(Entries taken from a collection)

########

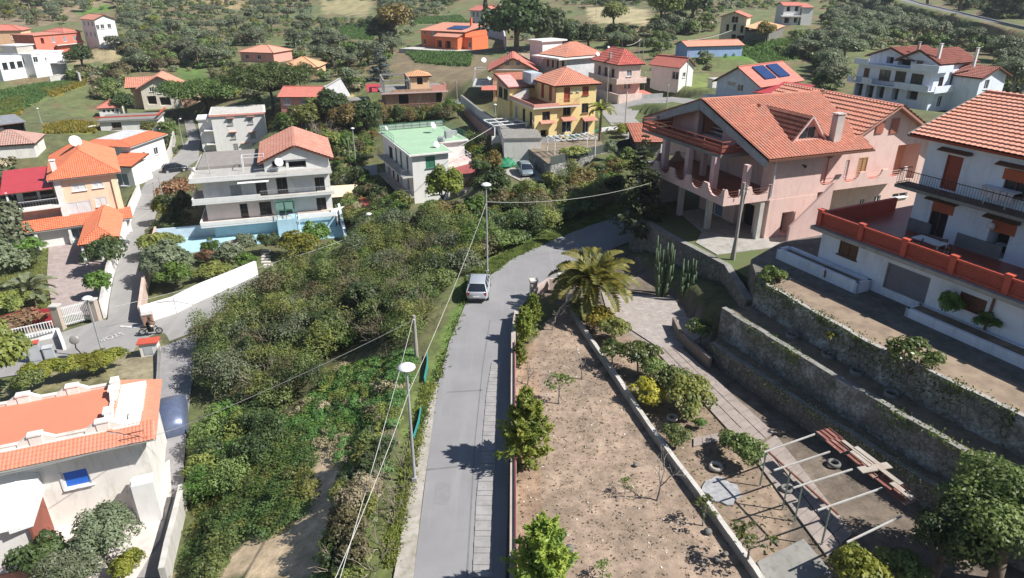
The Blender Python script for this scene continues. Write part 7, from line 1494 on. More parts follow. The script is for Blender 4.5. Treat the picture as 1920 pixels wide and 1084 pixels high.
for u0, v0, u1, v1, z0, lab in ((796,722,802,672,-.2,'teal mesh strip on the bank, farthest of three'),(776,832,790,775,-.2,'teal mesh strip on the bank, middle of three'),(716,1095,720,1040,-1.1,'teal mesh strip on the bank, nearest of three')):
    a, b = at(u0,v0,z0), at(u1,v1,z0); wallline('mesh_strip', [(a.x,a.y),((a.x+b.x)/2+.08,(a.y+b.y)/2),(b.x,b.y)], [z0-.6]*3, [z0+.5,z0+.62,z0+.5], .04, M('teal_mesh', (.03,.27,.26), .7), lab, 'mesh fence')
# paved path and ash patch in the garden
tl = M('path_tiles', (.32,.27,.24), col2=(.24,.20,.18), scale=1.2, stain=(.2,.17,.15))
pa = P2([(1225,650),(1262,655),(1480,850),(1560,1010),(1505,1010),(1425,852)], 0); mb = MB()
def paving(A, B_, C_, D_, nx, ny):
    A, B_, C_, D_ = [Vector((*at(*q, 0).xy, 0)) for q in (A, B_, C_, D_)]
    R = random.Random(4)
    for i in range(nx):
        for j in range(ny):
            g_ = .012; f = lambda s, t: A.lerp(B_, s).lerp(D_.lerp(C_, s), t)
            q = [f((i+g_*3)/nx, (j+g_*2)/ny), f((i+1-g_*3)/nx, (j+g_*2)/ny), f((i+1-g_*3)/nx, (j+1-g_*2)/ny), f((i+g_*3)/nx, (j+1-g_*2)/ny)]
            mb.prism([p[:2] for p in q], -.05, .03+R.uniform(0,.02))
paving((1226,655),(1270,645),(1452,812),(1400,845), 3, 18); paving((1300,822),(1300,838),(1402,818),(1395,802), 1, 6); paving((1405,850),(1455,815),(1600,1000),(1550,1045), 2, 12)
tag(mb.build('paved_path', tl), kind='structure')
c = at(1352,920,0); mb = MB(); n = 20
mb.prism([(c.x+(.85+.12*math.sin(i*2.1))*math.cos(6.283*i/n), c.y+(.95+.13*math.sin(i*1.7))*math.sin(6.283*i/n)) for i in range(n)], -.05, .03); tag(mb.build('ash_patch', M('grey_ash', (.22,.22,.23), col2=(.36,.36,.37), scale=4)), kind='structure')
mb = MB().prism(P2([(1418,1062),(1505,1018),(1560,1084),(1440,1110)], 0), -.1, .25); tag(mb.build('concrete_slab', concd), 'concrete slab at the bottom edge below the pergola', 'slab')  # darker concrete stands in for the tree's shadow over the slab
tag(MB().prism(P2([(1128,548),(1260,556),(1330,618),(1290,650),(1240,655),(1140,590)], 0), -.1, .02).build('gravel_drive', M('pale_gravel', (.33,.29,.27), col2=(.24,.21,.19), scale=3, stain=(.4,.37,.34), bmp=.8)), kind='structure')
# gate pillars by the palm
for u, v, w, lab in ((1000,560,.5,'pale gate pillar at the garden entrance, road side'),(1052,548,.5,'grey gate pillar near the palm')):
    p = at(u, v, 0); e = empty('gate_pillar', p, .2, lab, 'gate pillar'); MB().box(-w/2,-w/2,-.2,w/2,w/2,1.5).build('shaft', M('pinkish_plaster', (.48,.38,.34)), e); MB().box(-w/2-.06,-w/2-.06,1.5,w/2+.06,w/2+.06,1.62).build('cap', concl, e)
wallline('garden_wall', P2([(1004,556),(1028,540),(1050,538)], 0), -.2, .8, .25, M('pinkish_plaster', (.48,.38,.34)), 'short pinkish wall between the gate pillars', 'wall')
wallline('garden_wall', P2([(1068,575),(1096,600),(1120,600)], 0), -.2, .5, .22, conc, 'low concrete edge round the palm', 'wall')
wallline('garden_wall', P2([(1262,612),(1275,640),(1330,690)], 0), -.2, .75, .22, M('old_grey_brick', (.24,.20,.17), col2=(.16,.13,.11), scale=3), 'low grey edge between drive and terrace steps', 'wall')
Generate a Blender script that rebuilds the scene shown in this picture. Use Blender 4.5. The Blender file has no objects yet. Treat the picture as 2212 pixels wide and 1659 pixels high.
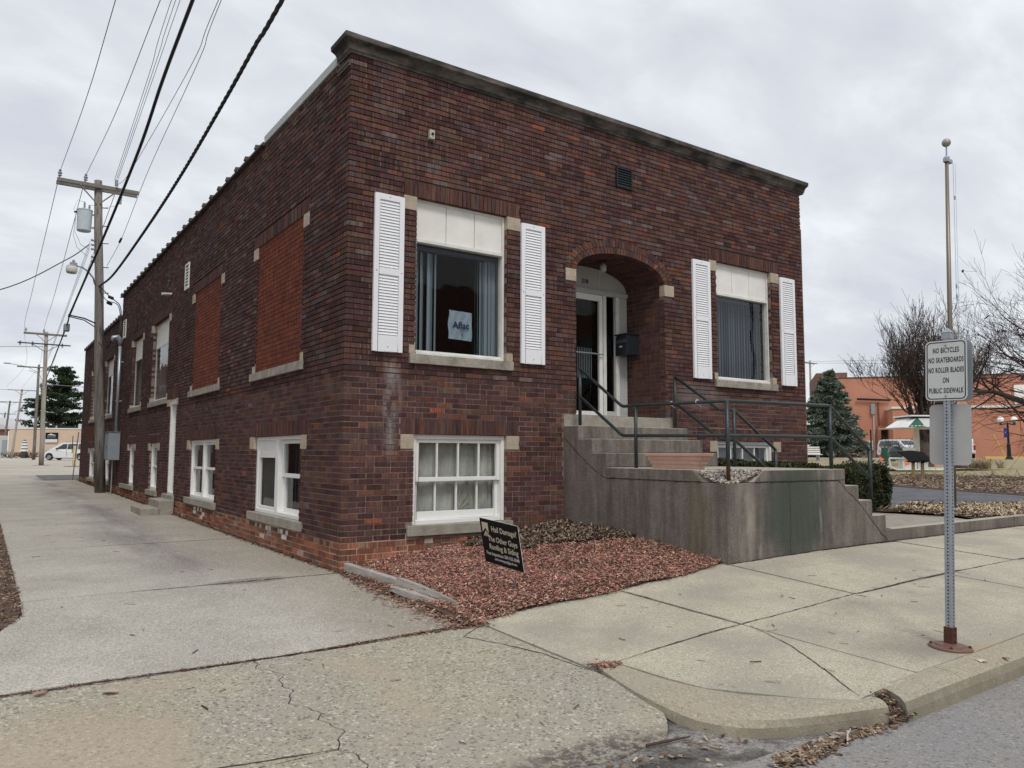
import bpy, bmesh, math, random
import numpy as np
from mathutils import Vector, Matrix
random.seed(7)
rng = np.random.default_rng(7)
R = math.radians
scene = bpy.context.scene
COL = scene.collection

# ------------------------------------------------------------------ camera
CAMP = Vector((-3.506, -8.605, 1.397))
yaw, pitch, roll = R(34.544), R(5.103), R(0.2405)
fw = Vector((math.sin(yaw)*math.cos(pitch), math.cos(yaw)*math.cos(pitch), math.sin(pitch)))
rt = Vector((math.cos(yaw), -math.sin(yaw), 0)); up = rt.cross(fw)
rt2 = rt*math.cos(roll)+up*math.sin(roll); up2 = rt2.cross(fw)
cam = bpy.data.objects.new('camera', bpy.data.cameras.new('camera'))
COL.objects.link(cam); scene.camera = cam
cam.matrix_world = Matrix.Translation(CAMP) @ Matrix((rt2, up2, -fw)).transposed().to_4x4()
cam.data.sensor_width = 36; cam.data.lens = 36*1665.25/2212
cam.data.clip_start = 0.05; cam.data.clip_end = 3000

# ------------------------------------------------------------------ world, sun, exposure
world = bpy.data.worlds.new('World'); scene.world = world; world.use_nodes = True
SUN_EL, SUN_AZ = R(55), R(200)          # azimuth measured from +Y clockwise
nt = world.node_tree; nt.nodes.clear()
def N(nt, t, **kw):
    n = nt.nodes.new(t)
    for k, v in kw.items():
        if hasattr(n, k): setattr(n, k, v)
        else: n.inputs[k].default_value = v
    return n
L_ = lambda nt, a, b: nt.links.new(a, b)
out = N(nt, 'ShaderNodeOutputWorld')
sky = N(nt, 'ShaderNodeTexSky'); sky.sky_type = 'NISHITA'; sky.sun_disc = False
sky.sun_elevation = SUN_EL; sky.sun_rotation = SUN_AZ
bg1 = N(nt, 'ShaderNodeBackground'); bg1.inputs[1].default_value = 0.1
L_(nt, sky.outputs[0], bg1.inputs[0])
tc = N(nt, 'ShaderNodeTexCoord')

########

_Short task_. Every record above should be transcribed exactly; the pictures stay out of the copy.

_Answer to this exercise_.
The Blender Python script for this scene continues. Write part 7, from line 1494 on. More parts follow. The script is for Blender 4.5. Treat the picture as 1920 pixels wide and 1084 pixels high.
for u0, v0, u1, v1, z0, lab in ((796,722,802,672,-.2,'teal mesh strip on the bank, farthest of three'),(776,832,790,775,-.2,'teal mesh strip on the bank, middle of three'),(716,1095,720,1040,-1.1,'teal mesh strip on the bank, nearest of three')):
    a, b = at(u0,v0,z0), at(u1,v1,z0); wallline('mesh_strip', [(a.x,a.y),((a.x+b.x)/2+.08,(a.y+b.y)/2),(b.x,b.y)], [z0-.6]*3, [z0+.5,z0+.62,z0+.5], .04, M('teal_mesh', (.03,.27,.26), .7), lab, 'mesh fence')
# paved path and ash patch in the garden
tl = M('path_tiles', (.32,.27,.24), col2=(.24,.20,.18), scale=1.2, stain=(.2,.17,.15))
pa = P2([(1225,650),(1262,655),(1480,850),(1560,1010),(1505,1010),(1425,852)], 0); mb = MB()
def paving(A, B_, C_, D_, nx, ny):
    A, B_, C_, D_ = [Vector((*at(*q, 0).xy, 0)) for q in (A, B_, C_, D_)]
    R = random.Random(4)
    for i in range(nx):
        for j in range(ny):
            g_ = .012; f = lambda s, t: A.lerp(B_, s).lerp(D_.lerp(C_, s), t)
            q = [f((i+g_*3)/nx, (j+g_*2)/ny), f((i+1-g_*3)/nx, (j+g_*2)/ny), f((i+1-g_*3)/nx, (j+1-g_*2)/ny), f((i+g_*3)/nx, (j+1-g_*2)/ny)]
            mb.prism([p[:2] for p in q], -.05, .03+R.uniform(0,.02))
paving((1226,655),(1270,645),(1452,812),(1400,845), 3, 18); paving((1300,822),(1300,838),(1402,818),(1395,802), 1, 6); paving((1405,850),(1455,815),(1600,1000),(1550,1045), 2, 12)
tag(mb.build('paved_path', tl), kind='structure')
c = at(1352,920,0); mb = MB(); n = 20
mb.prism([(c.x+(.85+.12*math.sin(i*2.1))*math.cos(6.283*i/n), c.y+(.95+.13*math.sin(i*1.7))*math.sin(6.283*i/n)) for i in range(n)], -.05, .03); tag(mb.build('ash_patch', M('grey_ash', (.22,.22,.23), col2=(.36,.36,.37), scale=4)), kind='structure')
mb = MB().prism(P2([(1418,1062),(1505,1018),(1560,1084),(1440,1110)], 0), -.1, .25); tag(mb.build('concrete_slab', concd), 'concrete slab at the bottom edge below the pergola', 'slab')  # darker concrete stands in for the tree's shadow over the slab
tag(MB().prism(P2([(1128,548),(1260,556),(1330,618),(1290,650),(1240,655),(1140,590)], 0), -.1, .02).build('gravel_drive', M('pale_gravel', (.33,.29,.27), col2=(.24,.21,.19), scale=3, stain=(.4,.37,.34), bmp=.8)), kind='structure')
# gate pillars by the palm
for u, v, w, lab in ((1000,560,.5,'pale gate pillar at the garden entrance, road side'),(1052,548,.5,'grey gate pillar near the palm')):
    p = at(u, v, 0); e = empty('gate_pillar', p, .2, lab, 'gate pillar'); MB().box(-w/2,-w/2,-.2,w/2,w/2,1.5).build('shaft', M('pinkish_plaster', (.48,.38,.34)), e); MB().box(-w/2-.06,-w/2-.06,1.5,w/2+.06,w/2+.06,1.62).build('cap', concl, e)
wallline('garden_wall', P2([(1004,556),(1028,540),(1050,538)], 0), -.2, .8, .25, M('pinkish_plaster', (.48,.38,.34)), 'short pinkish wall between the gate pillars', 'wall')
wallline('garden_wall', P2([(1068,575),(1096,600),(1120,600)], 0), -.2, .5, .22, conc, 'low concrete edge round the palm', 'wall')
wallline('garden_wall', P2([(1262,612),(1275,640),(1330,690)], 0), -.2, .75, .22, M('old_grey_brick', (.24,.20,.17), col2=(.16,.13,.11), scale=3), 'low grey edge between drive and terrace steps', 'wall')
Generate a Blender script that rebuilds the scene shown in this picture. Use Blender 4.5. The Blender file has no objects yet. Treat the picture as 2212 pixels wide and 1659 pixels high.
import bpy, bmesh, math, random
import numpy as np
from mathutils import Vector, Matrix
random.seed(7)
rng = np.random.default_rng(7)
R = math.radians
scene = bpy.context.scene
COL = scene.collection

# ------------------------------------------------------------------ camera
CAMP = Vector((-3.506, -8.605, 1.397))
yaw, pitch, roll = R(34.544), R(5.103), R(0.2405)
fw = Vector((math.sin(yaw)*math.cos(pitch), math.cos(yaw)*math.cos(pitch), math.sin(pitch)))
rt = Vector((math.cos(yaw), -math.sin(yaw), 0)); up = rt.cross(fw)
rt2 = rt*math.cos(roll)+up*math.sin(roll); up2 = rt2.cross(fw)
cam = bpy.data.objects.new('camera', bpy.data.cameras.new('camera'))
COL.objects.link(cam); scene.camera = cam
cam.matrix_world = Matrix.Translation(CAMP) @ Matrix((rt2, up2, -fw)).transposed().to_4x4()
cam.data.sensor_width = 36; cam.data.lens = 36*1665.25/2212
cam.data.clip_start = 0.05; cam.data.clip_end = 3000

# ------------------------------------------------------------------ world, sun, exposure
world = bpy.data.worlds.new('World'); scene.world = world; world.use_nodes = True
SUN_EL, SUN_AZ = R(55), R(200)          # azimuth measured from +Y clockwise
nt = world.node_tree; nt.nodes.clear()
def N(nt, t, **kw):
    n = nt.nodes.new(t)
    for k, v in kw.items():
        if hasattr(n, k): setattr(n, k, v)
        else: n.inputs[k].default_value = v
    return n
L_ = lambda nt, a, b: nt.links.new(a, b)
out = N(nt, 'ShaderNodeOutputWorld')
sky = N(nt, 'ShaderNodeTexSky'); sky.sky_type = 'NISHITA'; sky.sun_disc = False
sky.sun_elevation = SUN_EL; sky.sun_rotation = SUN_AZ
bg1 = N(nt, 'ShaderNodeBackground'); bg1.inputs[1].default_value = 0.1
L_(nt, sky.outputs[0], bg1.inputs[0])
tc = N(nt, 'ShaderNodeTexCoord')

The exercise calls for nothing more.